I saw the best minds of my generation destroyed by madness……….

50th anniversary of ‘Howl’ Wow! Reading this opened so many doors for me. I even called my last son after the author. Recently I walked through Levengrove Park it it all came flooding back. Those golden summer days we thought would never end. Finding it more useful to dodge school & hang out in the park & this book was always in our mind or in our pockets. Sometimes we had no choice & were excluded/suspended from school for whatever reason: I don’t know choose: long hair, bad attitudes to success, red cords (I believe this or hipster trousers, was my own crime).

Those days we had little thought of the future. We didn’t know Tony Blair would drag our little country into a war for American oil & would send my own people here, to kill my own people somewhere else.

Death has also dealt a blow to many of my friends, Lenny Moore, Bobby Cummings, Jimmy Robertson & John Mullen. They all flew too close to the sun & their wings melted.

Who is left & what are they doing? Myself & Peter working in libraries. Jim McNaught keeping it real in the highlands, Colin & Phyllis somewhere in London, Martin spreading the hare Krishna mantra & Caff just being his same old self.
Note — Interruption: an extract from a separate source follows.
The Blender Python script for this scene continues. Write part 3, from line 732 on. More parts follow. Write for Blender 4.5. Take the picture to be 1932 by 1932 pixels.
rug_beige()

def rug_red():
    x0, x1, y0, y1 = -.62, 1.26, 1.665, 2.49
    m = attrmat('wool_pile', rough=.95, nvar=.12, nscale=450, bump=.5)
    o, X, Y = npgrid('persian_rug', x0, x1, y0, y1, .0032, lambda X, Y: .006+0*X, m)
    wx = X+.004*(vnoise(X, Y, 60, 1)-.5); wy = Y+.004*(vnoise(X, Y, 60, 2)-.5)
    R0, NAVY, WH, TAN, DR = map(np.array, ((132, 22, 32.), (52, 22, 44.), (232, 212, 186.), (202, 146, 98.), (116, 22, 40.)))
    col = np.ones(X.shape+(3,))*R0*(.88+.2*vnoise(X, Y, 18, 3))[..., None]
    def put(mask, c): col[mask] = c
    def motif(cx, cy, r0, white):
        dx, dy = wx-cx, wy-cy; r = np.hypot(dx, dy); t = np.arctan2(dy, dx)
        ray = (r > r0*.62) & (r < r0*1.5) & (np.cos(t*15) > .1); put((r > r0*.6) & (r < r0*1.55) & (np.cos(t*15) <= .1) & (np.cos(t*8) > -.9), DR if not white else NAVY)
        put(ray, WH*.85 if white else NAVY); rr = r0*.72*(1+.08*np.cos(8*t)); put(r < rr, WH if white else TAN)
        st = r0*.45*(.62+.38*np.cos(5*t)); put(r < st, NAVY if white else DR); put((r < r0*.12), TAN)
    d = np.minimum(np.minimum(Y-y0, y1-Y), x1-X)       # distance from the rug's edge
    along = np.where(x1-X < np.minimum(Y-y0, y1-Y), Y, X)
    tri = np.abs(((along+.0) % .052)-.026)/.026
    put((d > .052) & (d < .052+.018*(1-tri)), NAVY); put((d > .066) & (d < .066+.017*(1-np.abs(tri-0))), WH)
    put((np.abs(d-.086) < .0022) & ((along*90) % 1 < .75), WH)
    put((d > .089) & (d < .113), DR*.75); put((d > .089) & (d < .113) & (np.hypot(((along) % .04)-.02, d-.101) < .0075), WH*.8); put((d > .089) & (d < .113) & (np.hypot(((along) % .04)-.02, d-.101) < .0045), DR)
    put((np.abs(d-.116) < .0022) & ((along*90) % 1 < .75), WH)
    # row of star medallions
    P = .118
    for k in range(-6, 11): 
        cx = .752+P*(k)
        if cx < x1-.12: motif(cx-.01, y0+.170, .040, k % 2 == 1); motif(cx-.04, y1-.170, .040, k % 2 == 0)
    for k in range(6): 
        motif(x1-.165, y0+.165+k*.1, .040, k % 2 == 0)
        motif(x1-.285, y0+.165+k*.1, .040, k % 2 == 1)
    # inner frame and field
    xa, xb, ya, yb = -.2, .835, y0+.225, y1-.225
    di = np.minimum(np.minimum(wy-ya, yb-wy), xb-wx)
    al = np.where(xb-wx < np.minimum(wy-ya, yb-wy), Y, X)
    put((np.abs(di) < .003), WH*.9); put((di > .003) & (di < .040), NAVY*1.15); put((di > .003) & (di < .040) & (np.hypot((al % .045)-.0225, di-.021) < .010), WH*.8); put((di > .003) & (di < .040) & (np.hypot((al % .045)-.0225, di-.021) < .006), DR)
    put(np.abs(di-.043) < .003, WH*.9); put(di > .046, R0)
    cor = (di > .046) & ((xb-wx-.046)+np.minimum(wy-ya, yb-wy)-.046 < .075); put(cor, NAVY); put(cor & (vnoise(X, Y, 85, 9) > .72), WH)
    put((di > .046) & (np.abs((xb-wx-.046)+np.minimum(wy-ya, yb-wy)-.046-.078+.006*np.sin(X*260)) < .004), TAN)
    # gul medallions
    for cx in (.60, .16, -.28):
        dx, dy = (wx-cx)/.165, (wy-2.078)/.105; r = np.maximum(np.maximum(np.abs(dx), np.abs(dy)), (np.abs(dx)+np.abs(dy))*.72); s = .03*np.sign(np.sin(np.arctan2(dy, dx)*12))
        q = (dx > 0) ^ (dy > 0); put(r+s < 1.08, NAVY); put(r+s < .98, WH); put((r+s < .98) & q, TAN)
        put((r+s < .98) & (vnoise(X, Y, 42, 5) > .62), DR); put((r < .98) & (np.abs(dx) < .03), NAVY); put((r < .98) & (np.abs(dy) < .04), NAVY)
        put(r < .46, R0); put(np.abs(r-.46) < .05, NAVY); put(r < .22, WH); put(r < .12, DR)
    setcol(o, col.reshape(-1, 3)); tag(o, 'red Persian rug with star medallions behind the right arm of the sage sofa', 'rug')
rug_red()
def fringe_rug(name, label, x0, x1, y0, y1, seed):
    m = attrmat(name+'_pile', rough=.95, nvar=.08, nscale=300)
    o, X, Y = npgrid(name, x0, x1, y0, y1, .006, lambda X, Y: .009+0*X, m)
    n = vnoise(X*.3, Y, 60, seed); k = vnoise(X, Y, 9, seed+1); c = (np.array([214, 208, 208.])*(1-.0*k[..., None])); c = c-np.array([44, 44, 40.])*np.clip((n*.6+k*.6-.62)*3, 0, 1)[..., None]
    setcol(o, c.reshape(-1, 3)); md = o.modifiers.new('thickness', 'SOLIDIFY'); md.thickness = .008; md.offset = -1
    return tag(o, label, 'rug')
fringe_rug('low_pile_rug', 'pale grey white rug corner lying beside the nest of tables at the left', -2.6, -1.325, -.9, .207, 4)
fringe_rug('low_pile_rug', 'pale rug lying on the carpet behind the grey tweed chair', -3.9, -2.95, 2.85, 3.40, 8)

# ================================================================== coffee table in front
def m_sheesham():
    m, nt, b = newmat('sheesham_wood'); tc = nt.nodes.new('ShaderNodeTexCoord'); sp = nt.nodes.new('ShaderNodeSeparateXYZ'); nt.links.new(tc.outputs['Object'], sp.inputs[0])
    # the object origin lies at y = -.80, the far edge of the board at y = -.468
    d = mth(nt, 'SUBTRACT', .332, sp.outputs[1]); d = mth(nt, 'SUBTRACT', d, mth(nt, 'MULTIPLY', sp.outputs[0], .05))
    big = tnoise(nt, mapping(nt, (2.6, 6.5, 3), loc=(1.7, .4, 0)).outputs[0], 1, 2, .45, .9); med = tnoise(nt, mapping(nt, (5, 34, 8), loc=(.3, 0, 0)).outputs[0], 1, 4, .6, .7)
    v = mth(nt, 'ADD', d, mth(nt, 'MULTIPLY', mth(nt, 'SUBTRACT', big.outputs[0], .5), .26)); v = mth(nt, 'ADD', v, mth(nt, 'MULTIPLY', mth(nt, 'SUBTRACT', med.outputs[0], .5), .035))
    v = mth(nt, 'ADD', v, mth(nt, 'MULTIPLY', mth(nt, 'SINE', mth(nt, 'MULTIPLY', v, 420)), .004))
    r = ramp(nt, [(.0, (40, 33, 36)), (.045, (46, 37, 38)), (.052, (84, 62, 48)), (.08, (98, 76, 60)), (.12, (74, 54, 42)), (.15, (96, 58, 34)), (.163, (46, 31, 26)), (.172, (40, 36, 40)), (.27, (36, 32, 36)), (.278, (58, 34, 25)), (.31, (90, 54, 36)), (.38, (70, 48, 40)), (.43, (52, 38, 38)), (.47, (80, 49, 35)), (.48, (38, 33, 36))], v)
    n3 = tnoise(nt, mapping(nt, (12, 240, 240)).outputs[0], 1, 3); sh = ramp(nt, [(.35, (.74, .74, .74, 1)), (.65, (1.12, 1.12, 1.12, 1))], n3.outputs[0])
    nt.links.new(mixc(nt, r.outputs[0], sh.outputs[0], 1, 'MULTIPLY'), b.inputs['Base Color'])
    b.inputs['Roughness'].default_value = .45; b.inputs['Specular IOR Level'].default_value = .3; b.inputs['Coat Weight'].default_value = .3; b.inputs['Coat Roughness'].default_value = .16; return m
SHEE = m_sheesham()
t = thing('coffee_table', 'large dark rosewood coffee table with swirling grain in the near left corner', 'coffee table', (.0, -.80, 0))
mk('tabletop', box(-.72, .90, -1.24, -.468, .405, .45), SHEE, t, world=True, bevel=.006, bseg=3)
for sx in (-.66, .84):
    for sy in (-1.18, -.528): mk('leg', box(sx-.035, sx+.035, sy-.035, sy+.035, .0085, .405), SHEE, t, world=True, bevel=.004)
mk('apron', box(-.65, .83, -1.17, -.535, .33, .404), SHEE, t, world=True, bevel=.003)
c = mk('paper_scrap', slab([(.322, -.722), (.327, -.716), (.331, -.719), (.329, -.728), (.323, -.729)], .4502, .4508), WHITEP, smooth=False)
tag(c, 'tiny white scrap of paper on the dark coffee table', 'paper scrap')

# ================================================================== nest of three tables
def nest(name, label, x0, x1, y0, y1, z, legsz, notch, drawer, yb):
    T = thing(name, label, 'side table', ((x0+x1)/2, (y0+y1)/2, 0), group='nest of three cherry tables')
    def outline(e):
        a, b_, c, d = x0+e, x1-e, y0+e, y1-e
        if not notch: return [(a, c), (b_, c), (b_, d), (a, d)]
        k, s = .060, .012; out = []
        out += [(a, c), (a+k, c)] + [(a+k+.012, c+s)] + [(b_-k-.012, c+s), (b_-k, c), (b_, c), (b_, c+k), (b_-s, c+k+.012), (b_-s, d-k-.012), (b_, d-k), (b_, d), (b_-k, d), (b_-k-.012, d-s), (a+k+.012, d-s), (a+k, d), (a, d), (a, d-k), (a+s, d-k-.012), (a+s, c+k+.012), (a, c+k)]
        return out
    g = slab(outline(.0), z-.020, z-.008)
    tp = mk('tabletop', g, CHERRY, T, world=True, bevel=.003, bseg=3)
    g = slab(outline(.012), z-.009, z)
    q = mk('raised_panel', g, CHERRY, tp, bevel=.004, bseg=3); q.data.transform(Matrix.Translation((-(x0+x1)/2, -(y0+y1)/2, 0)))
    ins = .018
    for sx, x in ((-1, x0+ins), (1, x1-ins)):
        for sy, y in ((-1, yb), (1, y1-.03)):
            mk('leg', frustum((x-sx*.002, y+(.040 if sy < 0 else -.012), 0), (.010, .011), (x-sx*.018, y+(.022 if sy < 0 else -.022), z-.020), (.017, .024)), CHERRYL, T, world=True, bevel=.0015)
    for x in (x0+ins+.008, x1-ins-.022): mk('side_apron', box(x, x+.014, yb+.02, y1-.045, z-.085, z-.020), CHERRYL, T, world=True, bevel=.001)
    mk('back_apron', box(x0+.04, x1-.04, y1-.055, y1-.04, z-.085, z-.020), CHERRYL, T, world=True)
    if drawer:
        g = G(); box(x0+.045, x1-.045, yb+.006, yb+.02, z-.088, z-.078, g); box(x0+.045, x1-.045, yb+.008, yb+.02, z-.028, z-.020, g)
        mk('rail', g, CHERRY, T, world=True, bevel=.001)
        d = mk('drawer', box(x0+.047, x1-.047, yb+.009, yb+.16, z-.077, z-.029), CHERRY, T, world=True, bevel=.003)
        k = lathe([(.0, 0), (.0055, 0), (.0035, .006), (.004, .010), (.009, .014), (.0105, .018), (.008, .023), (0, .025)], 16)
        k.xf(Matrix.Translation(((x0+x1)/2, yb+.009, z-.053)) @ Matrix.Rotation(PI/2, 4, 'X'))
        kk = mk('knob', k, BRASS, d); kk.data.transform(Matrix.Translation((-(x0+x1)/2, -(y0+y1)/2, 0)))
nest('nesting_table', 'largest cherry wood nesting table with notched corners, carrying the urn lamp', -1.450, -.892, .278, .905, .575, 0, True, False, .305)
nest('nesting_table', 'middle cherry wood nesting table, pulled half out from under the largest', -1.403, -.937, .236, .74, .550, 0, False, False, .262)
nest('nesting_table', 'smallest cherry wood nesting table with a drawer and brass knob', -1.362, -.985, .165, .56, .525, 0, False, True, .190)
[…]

John & Margaret Pacetta, their grown up kids & Margaret’s 80+ year old mum & doing, what they can to try & stamp out another great injustice in this world as activists in Glasgow Palestinian Human Rights Campaign (
http://www.gphrc.org/).

I hope on the 100th anniversary of this book, my 2 sons (1 of whom is a Bedouin in a tent & the other looks like an Afghani, with his shaved head & long beard) will live in a better world.

Also on a positive note, its taken me a long time to hear Laura Nyro’s, ‘ Eli & the 13th Confession’, but it was worth the wait.